╭─ DATASET CONTENT

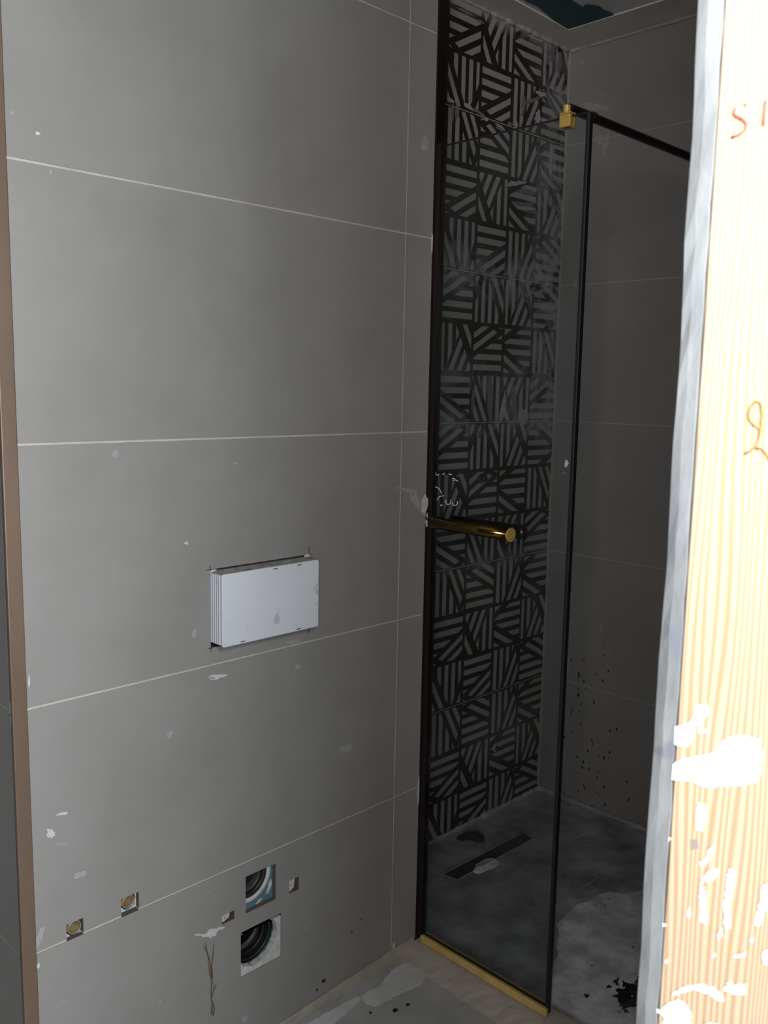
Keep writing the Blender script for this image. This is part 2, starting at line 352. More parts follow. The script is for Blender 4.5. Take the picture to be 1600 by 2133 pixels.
# water outlets in the two small square holes
for k, lab in (('h1', 'brass threaded water outlet in the leftmost square hole, nearest the brown corner profile'),
               ('h2', 'brass threaded water outlet in the second square hole from the brown corner profile')):
    h = HOLES[k]; cx = h[0]+.0225; cz = h[3]-.0200
    ring_plate('backing_board', grow(h, .0195), (cx, cz), .0185, .0165, .024, TEAL, wl)
    ring_plate('plaster_collar', (cx-.0205, cz-.0195, cx+.0205, cz+.0205), (cx, cz), .0185, .0135, .0163, PLAST, wl, wob=.12, seed=3)
    e = empty('water_outlet', (cx, .02, cz)); tag(e, lab, 'pipe fitting', None)
    lathe('socket', (cx, cz), [(.0150, .060), (.0150, .0125), (.0142, .0110), (.0128, .0110), (.0124, .0125), (.0118, .040)], SOCK, e)
    lathe('bore', (cx, cz), [(.0117, .036), (.008, .030), (.003, .0275), (.001, .027)], SOCK, e)
# drain pipe, upper
c = (-.014, .428); h = HOLES['b1']
ring_plate('backing_board', grow(h, .0195), c, .0535, .0150, .0230, TEAL, wl)
e = empty('flush_pipe', (c[0], .03, c[1])); tag(e, 'black flush pipe end in the upper of the two big square wall holes', 'pipe')
lathe('plaster_ring', c, [(.0640, .0146), (.0620, .0128), (.0550, .0132), (.0525, .0150)], PLAST, e)
lathe('outer_sleeve', c, [(.0520, .0900), (.0520, .0180), (.0500, .0150), (.0440, .0152), (.0415, .019), (.0412, .09)], VOID, e)
lathe('pipe', c, [(.0395, .09), (.0395, .0240), (.0380, .0205), (.0350, .0205), (.0335, .024), (.033, .07)], PIPEG, e)
lathe('end_cap', c, [(.0328, .060), (.030, .034), (.022, .026), (.012, .0235), (.001, .023)], VOID, e)
for i, pts in enumerate(([(.036, .364), (.043, .368), (.053, .386), (.051, .398), (.045, .392)], [(.004, .3515), (.015, .352), (.024, .360), (.018, .361)])):
    slab_poly('plaster_lump', pts, 1, .0125, .0028, PLAST, wl)
# soil pipe, lower
c = (-.004, .268); h = HOLES['b2']
ring_plate('backing_board', grow(h, .0195), c, .0660, .0180, .0250, TEAL, wl)
pl = ring_plate('plaster_surround', (h[0]+.001, h[1]-.004, h[2]+.003, h[3]-.008), c, .0640, .0020, .0175, PLAST, wl, n=64, wob=.035, seed=9)
e = empty('soil_pipe', (c[0], .03, c[1])); tag(e, 'black soil pipe mouth in the lower, plaster-edged big square hole', 'pipe')
lathe('pipe_mouth', c, [(.0638, .0990), (.0638, .0260), (.0620, .0230), (.0570, .0230), (.0560, .027), (.0555, .096)], VOID, e)
lathe('rubber_ring', c, [(.0554, .0400), (.052, .0370), (.0495, .040), (.0495, .046), (.0552, .050)], VOID, e)
lathe('inner_ring', c, [(.0554, .060), (.046, .056), (.042, .060), (.042, .066), (.0552, .070)], PIPEG, e)
lathe('end_plug', c, [(.0550, .088), (.034, .085), (.016, .0835), (.001, .083)], VOID, e)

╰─

Pictures excluded, quote all the data above exactly.

Keep writing the Blender script for this image. This is part 2, starting at line 352. More parts follow. The script is for Blender 4.5. Take the picture to be 1600 by 2133 pixels.
# water outlets in the two small square holes
for k, lab in (('h1', 'brass threaded water outlet in the leftmost square hole, nearest the brown corner profile'),
               ('h2', 'brass threaded water outlet in the second square hole from the brown corner profile')):
    h = HOLES[k]; cx = h[0]+.0225; cz = h[3]-.0200
    ring_plate('backing_board', grow(h, .0195), (cx, cz), .0185, .0165, .024, TEAL, wl)
    ring_plate('plaster_collar', (cx-.0205, cz-.0195, cx+.0205, cz+.0205), (cx, cz), .0185, .0135, .0163, PLAST, wl, wob=.12, seed=3)
    e = empty('water_outlet', (cx, .02, cz)); tag(e, lab, 'pipe fitting', None)
    lathe('socket', (cx, cz), [(.0150, .060), (.0150, .0125), (.0142, .0110), (.0128, .0110), (.0124, .0125), (.0118, .040)], SOCK, e)
    lathe('bore', (cx, cz), [(.0117, .036), (.008, .030), (.003, .0275), (.001, .027)], SOCK, e)
# drain pipe, upper
c = (-.014, .428); h = HOLES['b1']
ring_plate('backing_board', grow(h, .0195), c, .0535, .0150, .0230, TEAL, wl)
e = empty('flush_pipe', (c[0], .03, c[1])); tag(e, 'black flush pipe end in the upper of the two big square wall holes', 'pipe')
lathe('plaster_ring', c, [(.0640, .0146), (.0620, .0128), (.0550, .0132), (.0525, .0150)], PLAST, e)
lathe('outer_sleeve', c, [(.0520, .0900), (.0520, .0180), (.0500, .0150), (.0440, .0152), (.0415, .019), (.0412, .09)], VOID, e)
lathe('pipe', c, [(.0395, .09), (.0395, .0240), (.0380, .0205), (.0350, .0205), (.0335, .024), (.033, .07)], PIPEG, e)
lathe('end_cap', c, [(.0328, .060), (.030, .034), (.022, .026), (.012, .0235), (.001, .023)], VOID, e)
for i, pts in enumerate(([(.036, .364), (.043, .368), (.053, .386), (.051, .398), (.045, .392)], [(.004, .3515), (.015, .352), (.024, .360), (.018, .361)])):
    slab_poly('plaster_lump', pts, 1, .0125, .0028, PLAST, wl)
# soil pipe, lower
c = (-.004, .268); h = HOLES['b2']
ring_plate('backing_board', grow(h, .0195), c, .0660, .0180, .0250, TEAL, wl)
pl = ring_plate('plaster_surround', (h[0]+.001, h[1]-.004, h[2]+.003, h[3]-.008), c, .0640, .0020, .0175, PLAST, wl, n=64, wob=.035, seed=9)
e = empty('soil_pipe', (c[0], .03, c[1])); tag(e, 'black soil pipe mouth in the lower, plaster-edged big square hole', 'pipe')
lathe('pipe_mouth', c, [(.0638, .0990), (.0638, .0260), (.0620, .0230), (.0570, .0230), (.0560, .027), (.0555, .096)], VOID, e)
lathe('rubber_ring', c, [(.0554, .0400), (.052, .0370), (.0495, .040), (.0495, .046), (.0552, .050)], VOID, e)
lathe('inner_ring', c, [(.0554, .060), (.046, .056), (.042, .060), (.042, .066), (.0552, .070)], PIPEG, e)
lathe('end_plug', c, [(.0550, .088), (.034, .085), (.016, .0835), (.001, .083)], VOID, e)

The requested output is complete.